L’altro controllo, secondo me, (e questo è importante) è quello politico, che in realtà esiste. Cioè, il controllo vero, che poi verrà dopo, è, secondo me, il controllo ex post della politica, cioè del risultato complessivo ai fini del raggiungimento della politica economica.
Da questo punto di vista, questo personalmente mi trova molto favorevole perché io sono contrario a questa continua giurisdizionalizzazione di tutti i rapporti, a questa idea di risolvere in una lite i problemi. Noi dobbiamo ricordarci che un conto è il problema e un conto è la lite. Il problema ha un suo spessore che rimane talvolta anche dopo la soluzione; la lite, invece, è come il laccio delle scarpe, una volta che uno tira i due fili non c’è più.

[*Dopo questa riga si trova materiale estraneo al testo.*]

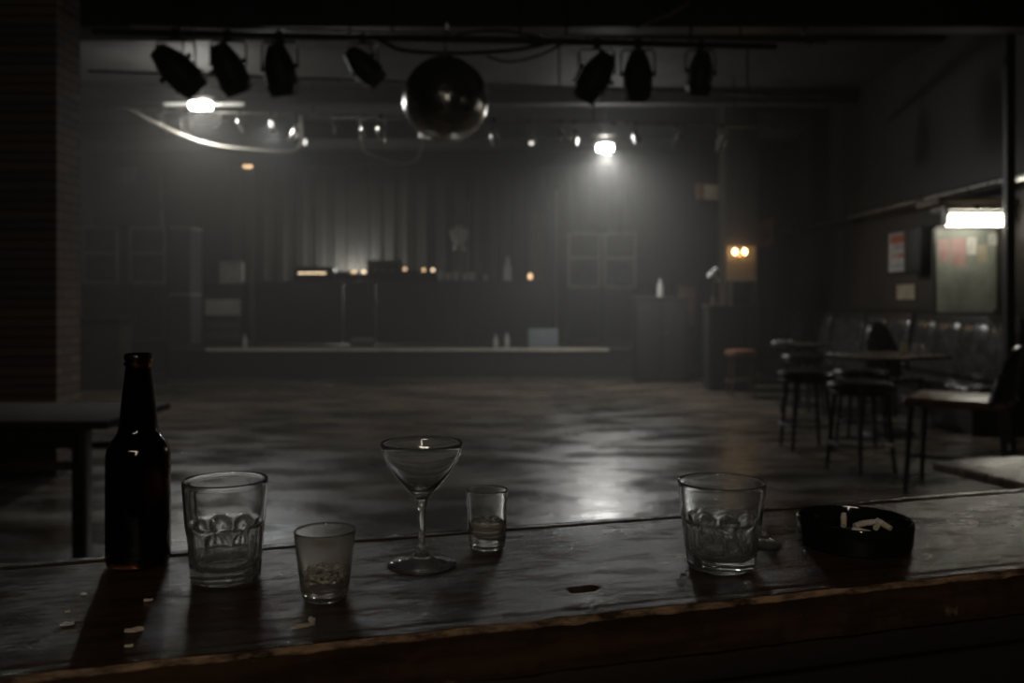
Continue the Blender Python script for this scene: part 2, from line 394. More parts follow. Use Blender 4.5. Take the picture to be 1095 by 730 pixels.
# equipment rack left of desk
rk = thing('equipment_rack', 'black equipment rack with a pale front plate at the left end of the stage', 'rack', (P(238, 0, 15.9).x, 15.9, ZS))
zr = P(0, 303, 15.9).z - ZS
MB().box(-.34, .34, 0, .5, 0, zr, .01).build('case', M['black'], rk)
z0, z1 = P(0, 337, 15.9).z - ZS, P(0, 320, 15.9).z - ZS
MB().box(-.31, .33, -.02, 0, z0, z1, .004).build('front_plate', M['paper'], rk)
for z in (.12, .3): MB().box(-.31, .31, -.015, 0, z, z + .13, .004).build('front_plate', M['speaker'], rk)
for x in (-.28, .30): MB().tube([(x, -.02, z0 - .1), (x, -.05, z0 - .09), (x, -.05, z1 + .06), (x, -.02, z1 + .07)], .008, 8).build('handle', M['steel'], rk)
pb = thing('paper_stack', 'upright white box of papers on top of the equipment rack', 'box', (P(245, 0, 15.9).x, 16.05, ZS + zr))
MB().box(-.2, .2, -.1, .1, 0, .39, .008, Matrix.Rotation(.12, 4, 'Z')).build('box', M['paper'], pb)
MB().box(-.21, .21, -.11, .11, .33, .35, 0, Matrix.Rotation(.12, 4, 'Z')).build('lid_edge', M['bluepaper'], pb, smooth=False)

# small bottles and cups
def make_bottle(name, label, matl, h=.24, r=.032, group=None, cat='bottle'):
    t = thing(name, label, cat, group=group)
    MB().lathe([(0, 0), (r, 0), (r, h * .55), (r * .8, h * .64), (r * .42, h * .78), (r * .38, h * .97), (0, h * .97)], 20).build('body', matl, t)
    MB().lathe([(r * .45, h * .96), (r * .46, h), (0, h)], 16).build('cap', M['steel'], t)
    return t
b0 = make_bottle('bottle', 'white bottle standing on the stage edge beside the equipment rack', M['whiteplastic'], .42, .07, 'bottles about the stage')
b0.location = (*onstage(262, 15.55), ZS); b0.scale = (.55,) * 3
for px, d, z, s, lab, mt in ((543, 16.5, ZD, 1.05, 'tall bottle standing on the desk right of the pile of cups', 'paper'),
                         (530, 15.5, ZS, .55, 'short pale bottle standing on the stage floor, the left one of two', 'whiteplastic'),
                         (542, 15.55, ZS, .62, 'short pale bottle standing on the stage floor, the right one of two', 'whiteplastic'),
                         (706, 14.6, 1.38, .75, 'pale bottle standing on the black cabinet right of the stage', 'paper')):
    q = dup(b0, (*onstage(px, d), z), 0, lab, (s, s, s))
# gear on desk
def gear(name, px0, px1, py, d, dep, label, cat, material=M['black']):
    a = P(px0, 0, d).x; b = P(px1, 0, d).x; top = P(0, py, d).z - ZD
    t = thing(name, label, cat, ((a + b) / 2, d, ZD)); w_ = (b - a) / 2
    MB().box(-w_, w_, 0, dep, .012, top, .01).build('case', material, t)
    for x in (-w_ + .05, w_ - .05):
        for y in (.05, dep - .05): MB().lathe([(0, 0), (.02, 0), (.02, .013), (0, .013)], 12, Matrix.Translation((x, y, 0))).build('foot', M['blackmetal'], t)
    return t, w_, top
t, w_, h = gear('light_console', 314, 356, 289, 16.5, .35, 'black console with a glowing strip at the left of the desk', 'console')
MB().box(-w_ + .05, w_ - .04, -.006, .0, h - .09, h - .01).build('panel', M['grille'], t, smooth=False)
for i in range(9): MB().box(-w_ + .09 + i * .058, -w_ + .135 + i * .058, -.012, -.005, h - .065, h - .035, .002).build('indicator', M['e_led'], t)
MB().box(-w_ + .02, w_ - .02, .1, .33, h, h + .07, .01).build('raised_back', M['black'], t)
t, w_, h = gear('turntable', 357, 374, 291, 16.45, .38, 'small dark player between the glowing console and the mixer', 'player')
MB().lathe([(0, 0), (.11, 0), (.11, .025), (0, .025)], 32, Matrix.Translation((0, .19, h))).build('platter', M['steel'], t)
MB().tube([(.11, .33, h), (.11, .33, h + .03), (.05, .12, h + .035)], .006, 8).build('tone_arm', M['steel'], t)
t, w_, h = gear('mixer', 375, 391, 292, 16.45, .3, 'dark mixer with two bright warm lights', 'mixer')
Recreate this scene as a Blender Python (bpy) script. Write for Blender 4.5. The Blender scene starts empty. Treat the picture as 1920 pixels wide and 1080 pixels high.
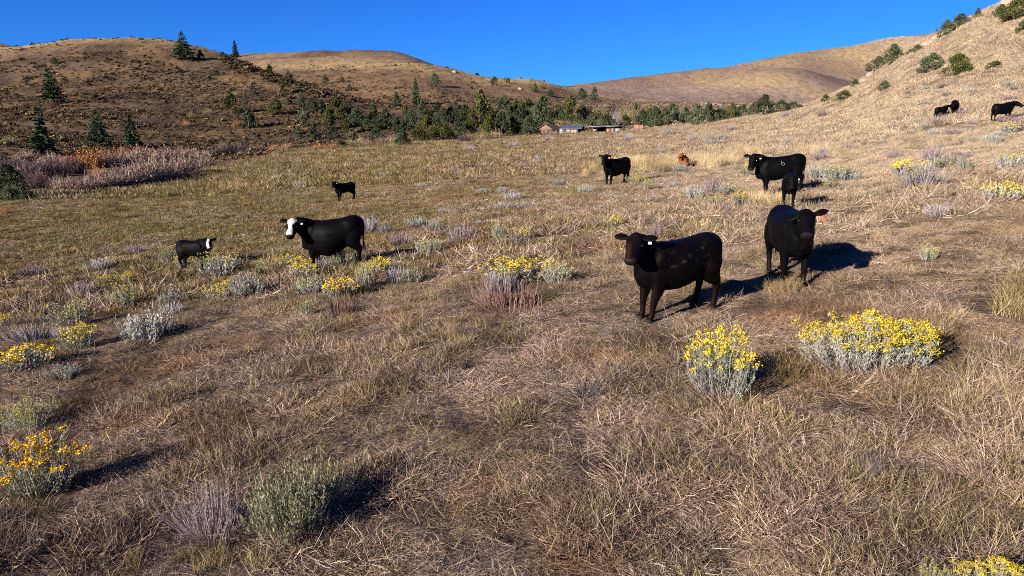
import bpy, math, random
import numpy as np
from mathutils import Vector, Matrix, Euler

scene = bpy.context.scene
COL = scene.collection
RNG = np.random.default_rng(7)
random.seed(7)

# ------------------------------------------------------------------ camera
PITCH = math.radians(14.04)
FPX = 1280.0                      # focal length in pixels of the 1920 wide photograph
H_EYE = 3.05                      # a drone hovering about three metres above the pasture
cam_data = bpy.data.cameras.new('camera')
cam_data.sensor_width = 36.0
cam_data.lens = 36.0 * FPX / 1920.0
cam_data.clip_start = 0.1
cam_data.clip_end = 9000.0
cam = bpy.data.objects.new('camera', cam_data)
COL.objects.link(cam)
cam.location = (0, 0, H_EYE)
cam.rotation_euler = (math.pi / 2 - PITCH, 0, 0)
scene.camera = cam

# ------------------------------------------------------------------ sky and sun
SUN_EL = math.radians(20.5)
SUN_DIR = Vector((-0.76, -0.65, 0)).normalized()      # horizontal direction towards the sun
sun_vec = Vector((SUN_DIR.x * math.cos(SUN_EL), SUN_DIR.y * math.cos(SUN_EL), math.sin(SUN_EL)))
world = bpy.data.worlds.new('World')
scene.world = world
world.use_nodes = True
wn, wl = world.node_tree.nodes, world.node_tree.links
wn.clear()
w_out = wn.new('ShaderNodeOutputWorld')
w_bg = wn.new('ShaderNodeBackground')
w_sky = wn.new('ShaderNodeTexSky')
w_sky.sky_type = 'NISHITA'
w_sky.sun_disc = False
w_sky.sun_elevation = SUN_EL
w_sky.sun_rotation = math.atan2(SUN_DIR.x, SUN_DIR.y)
w_sky.altitude = 2000
w_sky.air_density = 1.0
w_sky.dust_density = 0.0
w_sky.ozone_density = 3.5
w_mul = wn.new('ShaderNodeMix')
w_mul.data_type = 'RGBA'
w_mul.blend_type = 'MULTIPLY'
w_mul.inputs[0].default_value = 1.0
w_mul.inputs[7].default_value = (0.10, 0.40, 1.0, 1)
wl.new(w_sky.outputs[0], w_mul.inputs[6])
wl.new(w_mul.outputs[2], w_bg.inputs[0])
wl.new(w_bg.outputs[0], w_out.inputs[0])
w_bg.inputs[1].default_value = 0.056
sun_data = bpy.data.lights.new('sun', 'SUN')
sun_data.energy = 5.0
sun_data.angle = math.radians(0.53)
sun_data.color = (1.0, 0.91, 0.81)
sun = bpy.data.objects.new('sun', sun_data)
COL.objects.link(sun)
sun.rotation_euler = sun_vec.to_track_quat('Z', 'Y').to_euler()
sun.location = (-60, -50, 60)

scene.view_settings.view_transform = 'Standard'
scene.view_settings.look = 'None'
scene.view_settings.gamma = 1.0
scene.view_settings.use_curve_mapping = False
scene.view_settings.exposure = 1.44
scene.cycles.pixel_filter_type = 'BLACKMAN_HARRIS'
scene.cycles.filter_width = 1.0
scene.cycles.max_bounces = 5
scene.cycles.diffuse_bounces = 2
scene.cycles.glossy_bounces = 2
scene.cycles.transmission_bounces = 3
scene.cycles.transparent_max_bounces = 6
scene.cycles.use_denoising = False

# ------------------------------------------------------------------ helpers
def link(o, parent=None):
    COL.objects.link(o)
    if parent is not None:
        o.parent = parent
    return o

def tag(o, label=None, cat=None, group=None, kind=None):
    if label: o['label'] = label
    if cat: o['category'] = cat
    if group: o['group'] = group
    if kind: o['kind'] = kind
    return o

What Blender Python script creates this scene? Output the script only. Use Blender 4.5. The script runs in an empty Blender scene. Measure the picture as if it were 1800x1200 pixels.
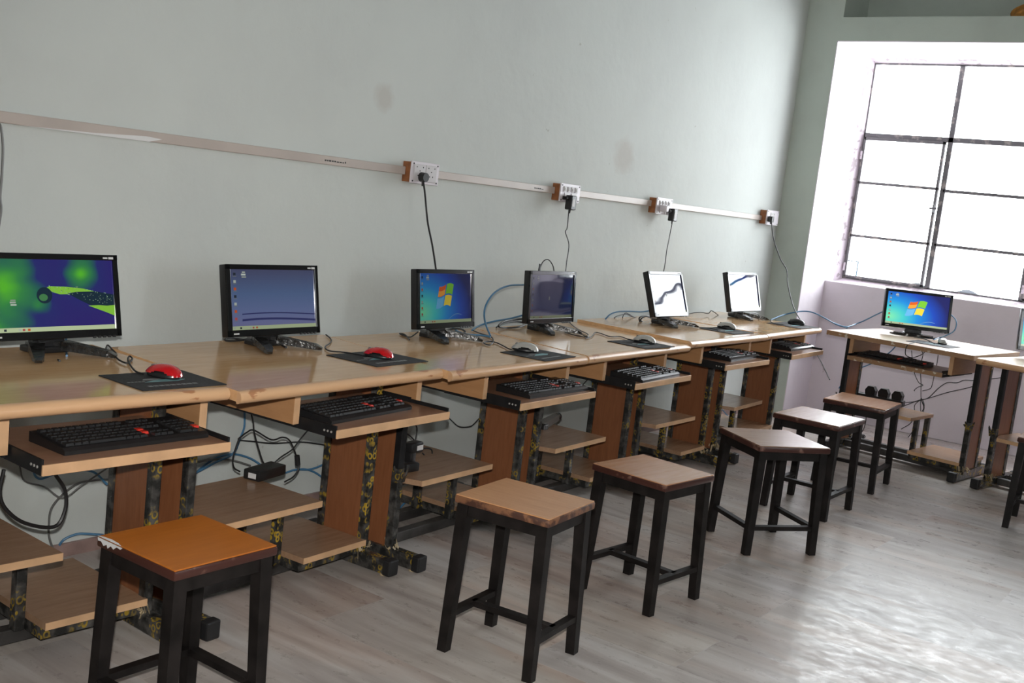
import bpy, bmesh, math, random
from mathutils import Vector, Matrix
random.seed(7)
C = bpy.context.scene.collection
S = bpy.context.scene
PI = math.pi

# ------------------------------------------------------------------ camera
def setup_camera():
    yaw, pitch, roll = 0.946752801, 0.129353041, 0.114154503
    f = Vector((math.sin(yaw)*math.cos(pitch), math.cos(yaw)*math.cos(pitch), -math.sin(pitch)))
    r0 = Vector((math.cos(yaw), -math.sin(yaw), 0)); u0 = r0.cross(f)
    r = math.cos(roll)*r0 + math.sin(roll)*u0
    u = -math.sin(roll)*r0 + math.cos(roll)*u0
    M = Matrix(((r.x, u.x, -f.x), (r.y, u.y, -f.y), (r.z, u.z, -f.z)))
    cd = bpy.data.cameras.new('camera'); co = bpy.data.objects.new('camera', cd); C.objects.link(co)
    cd.sensor_width = 36.0; cd.lens = 1907.91/1800*36
    cd.clip_start = 0.05
    co.matrix_world = Matrix.Translation((-7.57109, -3.19337, 1.34869)) @ M.to_4x4()
    S.camera = co
    return co
CAM = setup_camera()

# ------------------------------------------------------------------ light and exposure
S.view_settings.view_transform = 'Standard'
try: S.view_settings.look = 'None'
except Exception: pass
S.view_settings.gamma = 1.0
S.view_settings.use_curve_mapping = False
S.view_settings.exposure = 0.0
S.cycles.use_denoising = True
S.cycles.max_bounces = 10
S.cycles.sample_clamp_indirect = 6.0
S.cycles.caustics_reflective = False
S.cycles.caustics_refractive = False

SKY = 15.0                   # bright overcast daylight outside
w = bpy.data.worlds.new('sky'); S.world = w; w.use_nodes = True
w.node_tree.nodes['Background'].inputs[0].default_value = (0.94, 0.975, 1.0, 1)
w.node_tree.nodes['Background'].inputs[1].default_value = SKY

def portal(name, loc, rot, sx, sy):          # tells the sampler where daylight comes in
    ld = bpy.data.lights.new(name, 'AREA'); ld.shape = 'RECTANGLE'; ld.size = sx; ld.size_y = sy
    ld.cycles.is_portal = True
    o = bpy.data.objects.new(name, ld); C.objects.link(o); o.location = loc; o.rotation_euler = rot
    return o
portal('daylight_portal', (0.80, -1.57, 1.86), (0, PI/2, 0), 1.66, 2.6)
FILL_WINDOWS = [(-4.7, -4.0)]     # unseen window added behind the camera for fill light
for a, b in FILL_WINDOWS:
    portal('daylight_portal', ((a+b)/2, -6.55, 1.95), (-PI/2, 0, 0), b-a, 1.7)

# the camera's own flash, just above the lens
fl = bpy.data.lights.new('camera_flash', 'SPOT'); fl.energy = 300; fl.shadow_soft_size = 0.02
fl.spot_size = math.radians(92); fl.spot_blend = 1.0; fl.color = (1.0, 0.97, 0.93)
fo = bpy.data.objects.new('camera_flash', fl); C.objects.link(fo)
fo.matrix_world = CAM.matrix_world @ Matrix.Translation((0, 0.11, 0.0)) @ Matrix.Rotation(math.radians(-4), 4, 'X')

# ------------------------------------------------------------------ mesh helpers
class MB:
    def __init__(self): self.v = []; self.f = []; self.m = []; self.uv = {}
    def add(self, vs, fs, mi=0):
        b = len(self.v); self.v += [Vector(p) for p in vs]
        for q in fs: self.f.append([b+i for i in q]); self.m.append(mi)
        return b
    def box(self, x0, x1, y0, y1, z0, z1, mi=0, bev=0.0, T=None):
        bm = bmesh.new(); bmesh.ops.create_cube(bm, size=1)
        for v in bm.verts: v.co = Vector(((x0+x1)/2+v.co.x*(x1-x0), (y0+y1)/2+v.co.y*(y1-y0), (z0+z1)/2+v.co.z*(z1-z0)))
        if bev > 0: bmesh.ops.bevel(bm, geom=bm.edges[:], offset=bev, segments=2, affect='EDGES', profile=0.5)
        self.bm(bm, mi, T); return self
    def bm(self, bm, mi=0, T=None):
        bm.verts.index_update()
        vs = [(T @ v.co if T else v.co.copy()) for v in bm.verts]
        self.add(vs, [[v.index for v in f.verts] for f in bm.faces], mi); bm.free()
    def prism(self, prof, x0, x1, axis='x', mi=0):
        n = len(prof)
        def P(a, p):
            return {'x': (a, p[0], p[1]), 'y': (p[0], a, p[1]), 'z': (p[0], p[1], a)}[axis]
        vs = [P(x0, p) for p in prof] + [P(x1, p) for p in prof]
        fs = [[i, (i+1) % n, n+(i+1) % n, n+i] for i in range(n)] + [list(range(n))[::-1], list(range(n, 2*n))]
        self.add(vs, fs, mi); return self
    def bar(self, a, b, w0, d0, w1=None, d1=None, up=(0, 1, 0), mi=0):     # tapered square bar between two points
        a = Vector(a); b = Vector(b); w1 = w1 or w0; d1 = d1 or d0
        t = (b-a).normalized(); s = t.cross(Vector(up)).normalized(); u = s.cross(t)
        vs = []
        for p, ww, dd in ((a, w0, d0), (b, w1, d1)):
            for i, j in ((-1, -1), (1, -1), (1, 1), (-1, 1)): vs.append(p + s*ww/2*i + u*dd/2*j)
        self.add(vs, [[0, 1, 5, 4], [1, 2, 6, 5], [2, 3, 7, 6], [3, 0, 4, 7], [3, 2, 1, 0], [4, 5, 6, 7]], mi); return self
    def cyl(self, a, b, r0, r1=None, n=16, mi=0):
        a = Vector(a); b = Vector(b); r1 = r0 if r1 is None else r1
        t = (b-a).normalized(); s = t.orthogonal().normalized(); u = t.cross(s)
        vs = [p + (s*math.cos(2*PI*k/n)+u*math.sin(2*PI*k/n))*r for p, r in ((a, r0), (b, r1)) for k in range(n)]
        fs = [[k, (k+1) % n, n+(k+1) % n, n+k] for k in range(n)] + [list(range(n))[::-1], list(range(n, 2*n))]
        self.add(vs, fs, mi); return self
    def tube(self, pts, r, n=7, sub=6, mi=0):
        P = [Vector(p) for p in pts]
        if len(P) > 2:
            Q = [P[0]*2-P[1]] + P + [P[-1]*2-P[-2]]; out = []
            for i in range(1, len(Q)-2):
                p0, p1, p2, p3 = Q[i-1], Q[i], Q[i+1], Q[i+2]
                for k in range(sub):
                    t = k/sub
                    out.append(0.5*((2*p1)+(p2-p0)*t+(2*p0-5*p1+4*p2-p3)*t*t+(3*p1-p0-3*p2+p3)*t**3))
            out.append(P[-1]); P = out
        vs = []; s = None
        for i, p in enumerate(P):
            t = (P[min(i+1, len(P)-1)]-P[max(i-1, 0)])
            t = t.normalized() if t.length > 1e-9 else Vector((0, 0, 1))
            s = (t.orthogonal() if s is None else s - t*s.dot(t))
            s = s.normalized() if s.length > 1e-6 else t.orthogonal().normalized()
            u = t.cross(s)
            for k in range(n): vs.append(p+(s*math.cos(2*PI*k/n)+u*math.sin(2*PI*k/n))*r)
        fs = []
        for i in range(len(P)-1):
            for k in range(n): fs.append([i*n+k, i*n+(k+1) % n, (i+1)*n+(k+1) % n, (i+1)*n+k])
        fs += [list(range(n))[::-1], list(range((len(P)-1)*n, len(P)*n))]
        self.add(vs, fs, mi); return self
    def move(self, T):
        self.v = [T @ p for p in self.v]; return self
    def build(self, name, mats, parent=None, smooth=False, loc=None, angle=40):
        me = bpy.data.meshes.new(name)
        me.from_pydata([tuple(p) for p in self.v], [], self.f)
        if not isinstance(mats, (list, tuple)): mats = [mats]
        for m in mats: me.materials.append(m)
        me.polygons.foreach_set('material_index', self.m)
        bm = bmesh.new(); bm.from_mesh(me); bmesh.ops.recalc_face_normals(bm, faces=bm.faces[:]); bm.to_mesh(me); bm.free()
        if smooth:
            me.polygons.foreach_set('use_smooth', [True]*len(me.polygons))
            try: me.set_sharp_from_angle(angle=math.radians(angle))
            except Exception: pass
        if self.uv:
            uvl = me.uv_layers.new(name='UVMap')
            for l in me.loops: uvl.data[l.index].uv = self.uv.get(l.vertex_index, (0, 0))
        me.update()
        o = bpy.data.objects.new(name, me); C.objects.link(o)
        if parent is not None: o.parent = parent
        if loc: o.location = loc
        return o

def tag(o, label=None, cat=None, group=None, kind=None):
    if label: o['label'] = label
    if cat: o['category'] = cat
    if group: o['group'] = group
    if kind: o['kind'] = kind
    return o
def thing(name, label, cat, loc=(0, 0, 0), rz=0.0, group=None):
    o = bpy.data.objects.new(name, None); C.objects.link(o); o.empty_display_size = 0.1
    o.location = loc; o.rotation_euler = (0, 0, rz)
    return tag(o, label, cat, group)
def copy_tree(o, parent=None):
    c = o.copy(); C.objects.link(c)
    if parent is not None: c.parent = parent
    for ch in list(o.children): copy_tree(ch, c)
    return c

# ------------------------------------------------------------------ materials
def mat(name):
    m = bpy.data.materials.new(name); m.use_nodes = True
    nt = m.node_tree; b = nt.nodes['Principled BSDF']
    return m, nt, b
def simple(name, col, rough=0.5, metal=0.0, spec=0.5, coat=0.0, noise=0.0, scale=30, bump=0.0):
    m, nt, b = mat(name)
    b.inputs['Base Color'].default_value = (*col, 1); b.inputs['Roughness'].default_value = rough
    b.inputs['Metallic'].default_value = metal; b.inputs['Specular IOR Level'].default_value = spec
    b.inputs['Coat Weight'].default_value = coat
    if noise or bump:
        tc = nt.nodes.new('ShaderNodeTexCoord'); n = nt.nodes.new('ShaderNodeTexNoise'); n.inputs['Scale'].default_value = scale
        n.inputs['Detail'].default_value = 5
        nt.links.new(tc.outputs['Object'], n.inputs['Vector'])
        if noise:
            r = nt.nodes.new('ShaderNodeValToRGB')
            r.color_ramp.elements[0].color = (*[c*(1-noise) for c in col], 1); r.color_ramp.elements[0].position = 0.35
            r.color_ramp.elements[1].color = (*[min(1, c*(1+noise)) for c in col], 1); r.color_ramp.elements[1].position = 0.65
            nt.links.new(n.outputs['Fac'], r.inputs['Fac']); nt.links.new(r.outputs['Color'], b.inputs['Base Color'])
        if bump:
            bp = nt.nodes.new('ShaderNodeBump'); bp.inputs['Strength'].default_value = bump; bp.inputs['Distance'].default_value = 0.01
            nt.links.new(n.outputs['Fac'], bp.inputs['Height']); nt.links.new(bp.outputs['Normal'], b.inputs['Normal'])
    return m
def glow(name, col, s=1.0):
    m, nt, b = mat(name)
    b.inputs['Base Color'].default_value = (0.005, 0.005, 0.006, 1); b.inputs['Roughness'].default_value = 0.06
    b.inputs['Emission Color'].default_value = (*col, 1); b.inputs['Emission Strength'].default_value = s
    return m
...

Che cosa ci rimane da dire di questo libro di Ciocca? Questo libro si intitola “La banca che ci manca”. Questo titolo mi suggerisce due citazioni fra di loro diverse, ma che tutto sommato ci possono aiutare a capire verso quale direzione dobbiamo andare.
La prima è quella di Tocqueville. Tocqueville dice: non si entra nel futuro se non si guarda al passato. Ecco, questo libro di Pierluigi Ciocca ci dice che dobbiamo guardare al passato per capire in futuro quale deve essere la nostra attività.
La seconda citazione è una citazione che apparentemente non riguarda l’economia, ma che devo dire mi ha molto colpito e che mi capita di ripetere abbastanza spesso, ed è una citazione di Popper a proposito della politica, della scienza della politica. Dice Popper: la politica studia le conseguenze involontarie dei comportamenti volontari.
Ecco, forse le cose che ci ha detto Pierluigi Ciocca, questo modello di Banca Centrale che ha in qualche modo delineato, ci potrebbero aiutare a fare in modo che, in sostanza, l’economia non sia anch’essa una scienza che studia le conseguenze involontarie di comportamenti volontari.